- **Stated exercise**: Of the material below, the lines to be retyped are those from the line containing "What Blender Python" through the line containing "sc = bpy.context.scene", inclusive; reproduce them exactly.
********************
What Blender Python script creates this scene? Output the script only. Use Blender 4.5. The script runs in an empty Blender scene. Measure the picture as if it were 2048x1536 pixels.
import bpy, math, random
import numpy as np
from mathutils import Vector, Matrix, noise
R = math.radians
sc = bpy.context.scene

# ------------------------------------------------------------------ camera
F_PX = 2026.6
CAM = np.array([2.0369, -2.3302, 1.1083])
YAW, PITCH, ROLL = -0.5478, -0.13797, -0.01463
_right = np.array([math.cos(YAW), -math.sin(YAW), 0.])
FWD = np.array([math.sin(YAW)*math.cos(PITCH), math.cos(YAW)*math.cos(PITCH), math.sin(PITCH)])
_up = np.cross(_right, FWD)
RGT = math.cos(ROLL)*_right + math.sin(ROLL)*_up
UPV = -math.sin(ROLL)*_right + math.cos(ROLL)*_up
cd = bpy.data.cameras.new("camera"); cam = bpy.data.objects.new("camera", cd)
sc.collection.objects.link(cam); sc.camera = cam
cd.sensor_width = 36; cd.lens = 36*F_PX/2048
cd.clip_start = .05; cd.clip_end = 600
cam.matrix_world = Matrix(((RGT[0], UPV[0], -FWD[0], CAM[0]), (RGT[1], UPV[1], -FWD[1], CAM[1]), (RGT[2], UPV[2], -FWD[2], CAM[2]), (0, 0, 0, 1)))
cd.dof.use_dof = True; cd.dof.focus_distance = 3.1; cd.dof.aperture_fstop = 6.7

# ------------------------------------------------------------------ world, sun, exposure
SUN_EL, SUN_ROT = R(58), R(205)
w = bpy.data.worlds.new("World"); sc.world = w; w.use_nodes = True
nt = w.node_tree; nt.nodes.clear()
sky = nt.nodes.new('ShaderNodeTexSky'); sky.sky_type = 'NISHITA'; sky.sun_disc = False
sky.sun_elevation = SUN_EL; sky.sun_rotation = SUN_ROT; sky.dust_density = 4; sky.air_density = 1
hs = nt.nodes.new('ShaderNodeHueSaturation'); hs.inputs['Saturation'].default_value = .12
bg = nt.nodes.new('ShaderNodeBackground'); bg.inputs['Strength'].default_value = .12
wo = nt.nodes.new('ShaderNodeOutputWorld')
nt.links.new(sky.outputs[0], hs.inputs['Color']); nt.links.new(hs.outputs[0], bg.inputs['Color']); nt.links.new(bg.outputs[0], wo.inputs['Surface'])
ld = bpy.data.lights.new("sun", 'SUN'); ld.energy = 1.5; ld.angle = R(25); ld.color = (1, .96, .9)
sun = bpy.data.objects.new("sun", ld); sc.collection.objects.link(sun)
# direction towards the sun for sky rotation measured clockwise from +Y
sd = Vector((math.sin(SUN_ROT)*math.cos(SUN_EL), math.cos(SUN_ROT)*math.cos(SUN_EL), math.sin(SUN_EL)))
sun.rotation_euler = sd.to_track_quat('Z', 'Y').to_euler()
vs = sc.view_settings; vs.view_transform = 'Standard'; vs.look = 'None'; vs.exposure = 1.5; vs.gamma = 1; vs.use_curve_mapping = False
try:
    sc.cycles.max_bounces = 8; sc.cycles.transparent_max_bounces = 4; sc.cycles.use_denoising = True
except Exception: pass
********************
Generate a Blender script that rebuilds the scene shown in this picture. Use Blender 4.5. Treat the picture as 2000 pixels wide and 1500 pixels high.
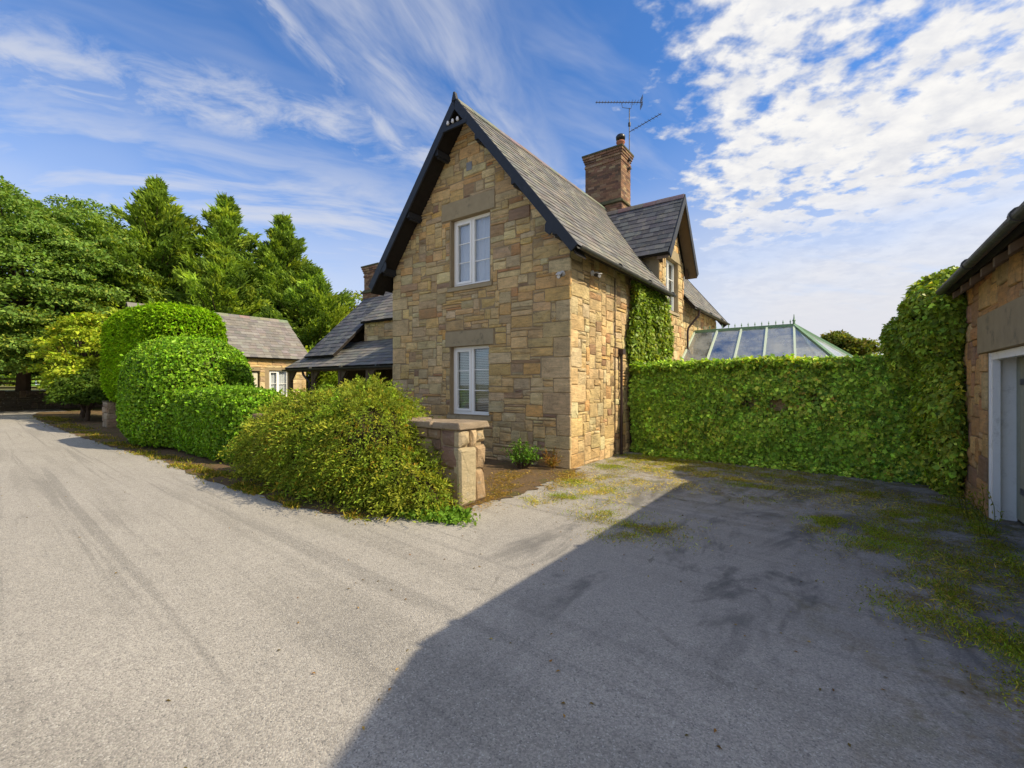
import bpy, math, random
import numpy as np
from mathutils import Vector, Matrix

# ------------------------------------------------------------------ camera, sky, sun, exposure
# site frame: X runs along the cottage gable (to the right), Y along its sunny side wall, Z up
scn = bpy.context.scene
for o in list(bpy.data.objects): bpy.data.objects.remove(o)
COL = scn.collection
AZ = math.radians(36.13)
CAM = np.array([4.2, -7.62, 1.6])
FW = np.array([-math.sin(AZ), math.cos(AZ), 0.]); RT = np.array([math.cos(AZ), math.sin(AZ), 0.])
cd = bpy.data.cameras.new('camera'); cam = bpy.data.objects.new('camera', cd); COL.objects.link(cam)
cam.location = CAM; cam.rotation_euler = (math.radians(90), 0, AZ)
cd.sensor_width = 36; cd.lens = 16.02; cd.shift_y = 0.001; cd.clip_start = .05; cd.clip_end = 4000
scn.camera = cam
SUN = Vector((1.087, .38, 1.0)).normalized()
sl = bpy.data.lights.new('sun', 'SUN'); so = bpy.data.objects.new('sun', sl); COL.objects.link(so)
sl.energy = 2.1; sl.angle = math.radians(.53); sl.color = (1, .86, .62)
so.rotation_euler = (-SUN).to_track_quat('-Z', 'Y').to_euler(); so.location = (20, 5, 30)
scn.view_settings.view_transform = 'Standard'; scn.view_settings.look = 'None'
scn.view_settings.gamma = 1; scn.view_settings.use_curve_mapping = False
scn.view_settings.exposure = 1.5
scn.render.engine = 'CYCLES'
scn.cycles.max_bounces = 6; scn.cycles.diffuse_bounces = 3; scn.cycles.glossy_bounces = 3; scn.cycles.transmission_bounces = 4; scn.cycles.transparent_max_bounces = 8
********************
- **Answer to the task**:
What Blender Python script creates this scene? Output the script only. Use Blender 4.5. The script runs in an empty Blender scene. Measure the picture as if it were 2048x1536 pixels.
import bpy, math, random
import numpy as np
from mathutils import Vector, Matrix, noise
R = math.radians
sc = bpy.context.scene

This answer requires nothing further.